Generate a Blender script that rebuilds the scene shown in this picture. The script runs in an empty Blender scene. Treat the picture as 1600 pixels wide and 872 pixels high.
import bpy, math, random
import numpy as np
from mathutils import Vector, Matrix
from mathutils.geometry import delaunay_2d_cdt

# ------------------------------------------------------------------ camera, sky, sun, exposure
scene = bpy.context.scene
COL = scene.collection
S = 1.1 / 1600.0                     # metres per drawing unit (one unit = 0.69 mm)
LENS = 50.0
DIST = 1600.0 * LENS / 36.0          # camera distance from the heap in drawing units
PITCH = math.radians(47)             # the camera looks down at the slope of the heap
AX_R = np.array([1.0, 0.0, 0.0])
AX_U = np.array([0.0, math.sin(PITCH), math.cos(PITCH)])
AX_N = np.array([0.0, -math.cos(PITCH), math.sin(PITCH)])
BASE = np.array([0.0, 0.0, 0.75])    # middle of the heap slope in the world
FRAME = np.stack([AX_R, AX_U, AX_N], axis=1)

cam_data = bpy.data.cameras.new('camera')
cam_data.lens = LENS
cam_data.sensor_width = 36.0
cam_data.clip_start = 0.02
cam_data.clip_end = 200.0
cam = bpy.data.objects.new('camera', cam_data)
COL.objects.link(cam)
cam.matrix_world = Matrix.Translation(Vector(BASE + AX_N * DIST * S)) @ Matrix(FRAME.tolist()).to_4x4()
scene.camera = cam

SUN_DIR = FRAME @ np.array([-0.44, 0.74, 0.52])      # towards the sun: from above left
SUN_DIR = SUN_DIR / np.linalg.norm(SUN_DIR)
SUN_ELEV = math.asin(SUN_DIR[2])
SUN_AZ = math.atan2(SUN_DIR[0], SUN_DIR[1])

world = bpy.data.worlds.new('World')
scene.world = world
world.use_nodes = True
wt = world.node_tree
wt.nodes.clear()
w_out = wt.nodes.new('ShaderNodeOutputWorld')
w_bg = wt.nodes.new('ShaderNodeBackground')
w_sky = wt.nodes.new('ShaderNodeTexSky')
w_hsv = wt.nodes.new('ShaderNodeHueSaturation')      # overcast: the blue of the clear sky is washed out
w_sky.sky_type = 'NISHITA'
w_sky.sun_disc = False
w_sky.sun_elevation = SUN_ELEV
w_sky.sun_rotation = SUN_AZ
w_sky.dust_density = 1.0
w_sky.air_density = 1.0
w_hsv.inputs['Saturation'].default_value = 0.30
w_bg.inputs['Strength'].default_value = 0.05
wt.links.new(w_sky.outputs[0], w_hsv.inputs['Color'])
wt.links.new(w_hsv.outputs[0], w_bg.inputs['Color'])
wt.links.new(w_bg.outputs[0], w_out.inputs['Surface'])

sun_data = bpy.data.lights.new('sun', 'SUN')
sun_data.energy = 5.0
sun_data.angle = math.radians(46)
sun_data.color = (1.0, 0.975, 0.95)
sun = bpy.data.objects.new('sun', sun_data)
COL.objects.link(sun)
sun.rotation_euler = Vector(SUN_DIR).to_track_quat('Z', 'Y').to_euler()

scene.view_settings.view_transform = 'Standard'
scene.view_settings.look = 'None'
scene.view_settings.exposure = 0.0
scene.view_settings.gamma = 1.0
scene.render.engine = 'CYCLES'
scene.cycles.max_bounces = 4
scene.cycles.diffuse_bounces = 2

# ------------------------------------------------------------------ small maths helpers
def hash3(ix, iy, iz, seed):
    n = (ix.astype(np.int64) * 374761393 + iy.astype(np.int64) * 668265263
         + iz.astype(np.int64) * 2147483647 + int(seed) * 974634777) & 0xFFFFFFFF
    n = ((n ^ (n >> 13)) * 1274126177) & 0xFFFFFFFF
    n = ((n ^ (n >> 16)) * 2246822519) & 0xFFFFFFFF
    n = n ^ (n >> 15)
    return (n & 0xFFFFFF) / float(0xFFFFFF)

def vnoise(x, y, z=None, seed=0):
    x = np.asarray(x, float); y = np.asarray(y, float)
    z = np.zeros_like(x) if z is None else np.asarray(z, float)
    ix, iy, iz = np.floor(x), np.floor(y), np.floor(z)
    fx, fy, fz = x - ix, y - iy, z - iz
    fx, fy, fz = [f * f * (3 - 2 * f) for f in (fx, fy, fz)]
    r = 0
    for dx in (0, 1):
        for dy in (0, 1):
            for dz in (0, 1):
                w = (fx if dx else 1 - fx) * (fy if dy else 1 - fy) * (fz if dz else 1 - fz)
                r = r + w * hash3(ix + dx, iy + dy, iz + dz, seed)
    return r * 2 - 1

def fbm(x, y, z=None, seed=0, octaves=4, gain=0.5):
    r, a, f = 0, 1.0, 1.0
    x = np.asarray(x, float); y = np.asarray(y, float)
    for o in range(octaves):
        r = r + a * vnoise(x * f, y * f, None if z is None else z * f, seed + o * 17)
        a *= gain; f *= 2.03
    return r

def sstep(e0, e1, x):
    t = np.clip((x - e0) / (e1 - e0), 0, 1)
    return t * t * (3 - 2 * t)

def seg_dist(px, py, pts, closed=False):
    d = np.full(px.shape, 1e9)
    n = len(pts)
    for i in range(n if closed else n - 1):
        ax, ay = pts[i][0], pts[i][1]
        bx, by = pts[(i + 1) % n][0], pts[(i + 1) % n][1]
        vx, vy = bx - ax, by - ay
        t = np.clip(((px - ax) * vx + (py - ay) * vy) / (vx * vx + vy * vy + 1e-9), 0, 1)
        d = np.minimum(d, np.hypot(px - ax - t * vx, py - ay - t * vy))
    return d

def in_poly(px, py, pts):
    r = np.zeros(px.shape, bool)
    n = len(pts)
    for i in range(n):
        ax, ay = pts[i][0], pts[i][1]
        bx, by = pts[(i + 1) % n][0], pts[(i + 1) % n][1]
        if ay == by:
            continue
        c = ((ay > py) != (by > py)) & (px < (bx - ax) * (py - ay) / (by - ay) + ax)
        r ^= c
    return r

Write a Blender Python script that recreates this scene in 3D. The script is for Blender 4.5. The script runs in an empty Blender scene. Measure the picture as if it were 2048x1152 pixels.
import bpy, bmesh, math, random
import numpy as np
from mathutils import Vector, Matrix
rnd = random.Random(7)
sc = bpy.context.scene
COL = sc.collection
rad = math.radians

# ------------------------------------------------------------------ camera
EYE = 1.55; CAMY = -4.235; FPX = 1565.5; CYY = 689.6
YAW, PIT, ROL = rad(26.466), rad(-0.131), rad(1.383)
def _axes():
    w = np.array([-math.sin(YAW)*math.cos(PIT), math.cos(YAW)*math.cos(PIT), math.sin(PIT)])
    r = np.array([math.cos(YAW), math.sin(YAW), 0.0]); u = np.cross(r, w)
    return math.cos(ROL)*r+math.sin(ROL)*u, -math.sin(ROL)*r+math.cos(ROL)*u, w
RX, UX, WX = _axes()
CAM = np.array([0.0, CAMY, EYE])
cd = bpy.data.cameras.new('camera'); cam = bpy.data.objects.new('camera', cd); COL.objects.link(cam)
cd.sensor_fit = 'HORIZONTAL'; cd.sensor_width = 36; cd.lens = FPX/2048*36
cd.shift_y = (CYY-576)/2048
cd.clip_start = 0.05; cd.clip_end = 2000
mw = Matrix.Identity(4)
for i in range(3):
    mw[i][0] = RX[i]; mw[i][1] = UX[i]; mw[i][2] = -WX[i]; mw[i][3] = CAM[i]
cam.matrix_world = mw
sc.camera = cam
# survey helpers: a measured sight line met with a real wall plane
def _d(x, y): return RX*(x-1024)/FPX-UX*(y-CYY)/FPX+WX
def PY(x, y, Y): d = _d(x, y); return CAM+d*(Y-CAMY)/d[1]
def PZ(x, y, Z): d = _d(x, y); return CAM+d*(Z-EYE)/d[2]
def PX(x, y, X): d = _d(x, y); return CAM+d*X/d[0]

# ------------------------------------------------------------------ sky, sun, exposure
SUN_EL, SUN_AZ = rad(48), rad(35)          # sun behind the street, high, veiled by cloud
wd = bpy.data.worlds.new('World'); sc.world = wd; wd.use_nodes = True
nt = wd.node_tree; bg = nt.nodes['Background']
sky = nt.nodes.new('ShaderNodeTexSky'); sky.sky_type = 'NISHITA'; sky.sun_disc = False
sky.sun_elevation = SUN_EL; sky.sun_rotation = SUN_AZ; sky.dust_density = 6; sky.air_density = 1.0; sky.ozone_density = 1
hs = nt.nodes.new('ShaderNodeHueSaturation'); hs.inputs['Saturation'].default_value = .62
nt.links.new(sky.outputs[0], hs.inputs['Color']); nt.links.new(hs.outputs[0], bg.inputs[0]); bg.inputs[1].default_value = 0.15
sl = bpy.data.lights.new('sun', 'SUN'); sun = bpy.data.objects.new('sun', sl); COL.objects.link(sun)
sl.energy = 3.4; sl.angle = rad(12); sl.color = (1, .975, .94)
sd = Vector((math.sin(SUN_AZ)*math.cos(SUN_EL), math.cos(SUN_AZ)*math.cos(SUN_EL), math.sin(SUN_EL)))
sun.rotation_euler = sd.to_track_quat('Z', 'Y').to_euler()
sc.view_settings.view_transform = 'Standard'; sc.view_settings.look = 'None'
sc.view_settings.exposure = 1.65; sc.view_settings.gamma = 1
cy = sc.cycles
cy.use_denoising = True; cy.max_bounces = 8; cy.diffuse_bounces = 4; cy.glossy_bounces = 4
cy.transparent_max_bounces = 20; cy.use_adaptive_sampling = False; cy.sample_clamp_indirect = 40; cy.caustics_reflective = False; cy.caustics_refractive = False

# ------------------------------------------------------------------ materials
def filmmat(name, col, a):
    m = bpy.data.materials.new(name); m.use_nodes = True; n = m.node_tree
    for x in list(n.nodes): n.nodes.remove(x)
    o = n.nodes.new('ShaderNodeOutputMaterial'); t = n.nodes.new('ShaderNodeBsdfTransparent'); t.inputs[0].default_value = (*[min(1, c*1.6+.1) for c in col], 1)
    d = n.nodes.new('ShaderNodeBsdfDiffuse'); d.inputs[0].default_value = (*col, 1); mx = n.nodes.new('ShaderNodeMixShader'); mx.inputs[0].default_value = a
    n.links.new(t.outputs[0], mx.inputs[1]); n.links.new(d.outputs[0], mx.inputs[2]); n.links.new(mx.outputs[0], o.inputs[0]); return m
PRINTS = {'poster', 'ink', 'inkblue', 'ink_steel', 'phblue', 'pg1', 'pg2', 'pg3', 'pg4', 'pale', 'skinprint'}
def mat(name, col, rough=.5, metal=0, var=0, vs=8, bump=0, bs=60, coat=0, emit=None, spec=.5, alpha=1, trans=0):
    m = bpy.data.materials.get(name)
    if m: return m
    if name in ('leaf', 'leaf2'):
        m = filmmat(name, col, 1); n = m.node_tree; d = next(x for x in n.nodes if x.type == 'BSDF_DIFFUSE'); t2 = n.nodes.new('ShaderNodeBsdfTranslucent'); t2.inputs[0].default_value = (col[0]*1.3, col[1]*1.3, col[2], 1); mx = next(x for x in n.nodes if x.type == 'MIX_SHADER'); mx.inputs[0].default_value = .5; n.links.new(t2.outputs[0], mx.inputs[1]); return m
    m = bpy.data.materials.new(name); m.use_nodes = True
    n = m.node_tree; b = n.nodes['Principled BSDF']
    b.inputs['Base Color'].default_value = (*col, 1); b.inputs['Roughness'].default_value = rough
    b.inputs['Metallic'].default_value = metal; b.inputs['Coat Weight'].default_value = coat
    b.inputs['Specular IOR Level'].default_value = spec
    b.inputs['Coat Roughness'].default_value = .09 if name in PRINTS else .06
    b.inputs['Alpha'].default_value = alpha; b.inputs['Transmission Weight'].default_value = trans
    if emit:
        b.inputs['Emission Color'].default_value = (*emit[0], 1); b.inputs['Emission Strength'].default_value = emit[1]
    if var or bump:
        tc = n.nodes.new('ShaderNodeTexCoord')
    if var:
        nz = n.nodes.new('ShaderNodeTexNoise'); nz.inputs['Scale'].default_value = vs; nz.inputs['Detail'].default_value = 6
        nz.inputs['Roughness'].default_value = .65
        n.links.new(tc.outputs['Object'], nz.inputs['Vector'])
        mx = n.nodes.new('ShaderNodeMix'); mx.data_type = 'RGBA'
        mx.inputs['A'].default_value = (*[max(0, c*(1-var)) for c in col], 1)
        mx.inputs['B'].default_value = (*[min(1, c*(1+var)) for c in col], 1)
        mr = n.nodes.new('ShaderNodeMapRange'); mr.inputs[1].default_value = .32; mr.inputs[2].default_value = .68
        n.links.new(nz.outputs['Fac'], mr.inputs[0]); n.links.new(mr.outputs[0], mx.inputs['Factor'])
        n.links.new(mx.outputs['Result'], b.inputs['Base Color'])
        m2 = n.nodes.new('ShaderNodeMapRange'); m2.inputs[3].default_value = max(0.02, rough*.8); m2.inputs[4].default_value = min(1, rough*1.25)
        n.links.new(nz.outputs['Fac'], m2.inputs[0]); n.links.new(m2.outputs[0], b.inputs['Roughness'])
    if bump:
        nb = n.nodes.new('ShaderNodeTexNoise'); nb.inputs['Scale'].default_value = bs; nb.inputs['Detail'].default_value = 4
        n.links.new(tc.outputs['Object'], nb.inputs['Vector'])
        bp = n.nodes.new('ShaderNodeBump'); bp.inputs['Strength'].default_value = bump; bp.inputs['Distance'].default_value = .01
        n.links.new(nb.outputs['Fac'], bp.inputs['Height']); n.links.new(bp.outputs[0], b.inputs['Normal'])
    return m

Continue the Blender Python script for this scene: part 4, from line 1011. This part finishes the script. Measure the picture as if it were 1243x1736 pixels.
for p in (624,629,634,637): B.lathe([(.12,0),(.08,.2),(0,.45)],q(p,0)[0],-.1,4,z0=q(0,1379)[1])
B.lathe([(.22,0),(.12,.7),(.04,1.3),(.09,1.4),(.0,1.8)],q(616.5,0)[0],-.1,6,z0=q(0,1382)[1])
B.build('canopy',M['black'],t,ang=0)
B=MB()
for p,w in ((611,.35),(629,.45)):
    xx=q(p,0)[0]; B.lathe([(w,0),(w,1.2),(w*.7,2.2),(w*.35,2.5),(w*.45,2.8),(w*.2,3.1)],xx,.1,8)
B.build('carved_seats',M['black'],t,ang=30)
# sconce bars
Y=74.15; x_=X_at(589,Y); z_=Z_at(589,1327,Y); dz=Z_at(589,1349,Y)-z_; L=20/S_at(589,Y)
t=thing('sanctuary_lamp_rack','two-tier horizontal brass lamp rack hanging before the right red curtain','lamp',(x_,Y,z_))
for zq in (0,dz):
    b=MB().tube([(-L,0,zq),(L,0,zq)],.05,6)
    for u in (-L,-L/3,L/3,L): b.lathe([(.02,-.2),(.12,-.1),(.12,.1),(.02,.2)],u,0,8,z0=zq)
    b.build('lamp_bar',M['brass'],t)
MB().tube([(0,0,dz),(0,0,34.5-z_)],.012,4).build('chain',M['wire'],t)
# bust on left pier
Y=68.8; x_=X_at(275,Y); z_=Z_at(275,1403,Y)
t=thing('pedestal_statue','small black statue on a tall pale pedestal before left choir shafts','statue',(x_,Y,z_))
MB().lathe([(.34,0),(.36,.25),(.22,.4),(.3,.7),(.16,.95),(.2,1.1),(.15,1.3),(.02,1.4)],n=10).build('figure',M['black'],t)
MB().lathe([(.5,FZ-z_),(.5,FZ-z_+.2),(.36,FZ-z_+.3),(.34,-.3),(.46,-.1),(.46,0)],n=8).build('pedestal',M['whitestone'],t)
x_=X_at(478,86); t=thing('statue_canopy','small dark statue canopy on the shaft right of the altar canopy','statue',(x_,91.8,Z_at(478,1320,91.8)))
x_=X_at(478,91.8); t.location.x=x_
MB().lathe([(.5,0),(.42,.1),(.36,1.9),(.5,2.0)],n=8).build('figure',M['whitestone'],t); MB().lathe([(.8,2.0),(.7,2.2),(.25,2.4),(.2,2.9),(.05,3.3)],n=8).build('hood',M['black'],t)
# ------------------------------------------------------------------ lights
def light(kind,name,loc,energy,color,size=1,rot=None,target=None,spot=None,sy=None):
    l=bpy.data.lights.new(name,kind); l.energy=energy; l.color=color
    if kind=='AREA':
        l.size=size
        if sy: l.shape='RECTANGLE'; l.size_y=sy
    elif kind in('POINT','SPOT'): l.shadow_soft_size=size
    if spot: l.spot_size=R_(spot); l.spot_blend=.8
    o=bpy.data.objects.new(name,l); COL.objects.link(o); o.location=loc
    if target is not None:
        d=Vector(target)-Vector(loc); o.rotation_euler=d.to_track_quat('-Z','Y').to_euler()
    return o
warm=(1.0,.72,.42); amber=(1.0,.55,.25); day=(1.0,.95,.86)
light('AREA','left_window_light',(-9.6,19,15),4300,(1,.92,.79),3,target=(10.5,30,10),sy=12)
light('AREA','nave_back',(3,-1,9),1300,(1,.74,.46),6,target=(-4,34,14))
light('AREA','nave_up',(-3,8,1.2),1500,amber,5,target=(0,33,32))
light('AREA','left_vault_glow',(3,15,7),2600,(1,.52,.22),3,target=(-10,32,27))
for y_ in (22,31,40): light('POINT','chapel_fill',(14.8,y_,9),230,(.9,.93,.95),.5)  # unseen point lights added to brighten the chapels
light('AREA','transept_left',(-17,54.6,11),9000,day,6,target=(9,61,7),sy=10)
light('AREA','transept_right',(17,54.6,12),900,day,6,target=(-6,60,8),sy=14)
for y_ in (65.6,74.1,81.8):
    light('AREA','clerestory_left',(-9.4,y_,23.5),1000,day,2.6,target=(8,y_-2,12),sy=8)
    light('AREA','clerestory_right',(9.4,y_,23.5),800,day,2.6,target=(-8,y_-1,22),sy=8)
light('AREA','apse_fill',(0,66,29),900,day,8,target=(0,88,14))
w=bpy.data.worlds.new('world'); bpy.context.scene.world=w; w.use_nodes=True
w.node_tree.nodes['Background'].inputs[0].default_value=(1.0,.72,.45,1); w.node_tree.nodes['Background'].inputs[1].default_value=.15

■ ■ ■ ■ ■ ■ ■

● Task details: Check each line of the records above for "pixels", and copy those that have it.

● Correct response:
Generate a Blender script that rebuilds the scene shown in this picture. The script runs in an empty Blender scene. Treat the picture as 1600 pixels wide and 872 pixels high.
Write a Blender Python script that recreates this scene in 3D. The script is for Blender 4.5. The script runs in an empty Blender scene. Measure the picture as if it were 2048x1152 pixels.
Continue the Blender Python script for this scene: part 4, from line 1011. This part finishes the script. Measure the picture as if it were 1243x1736 pixels.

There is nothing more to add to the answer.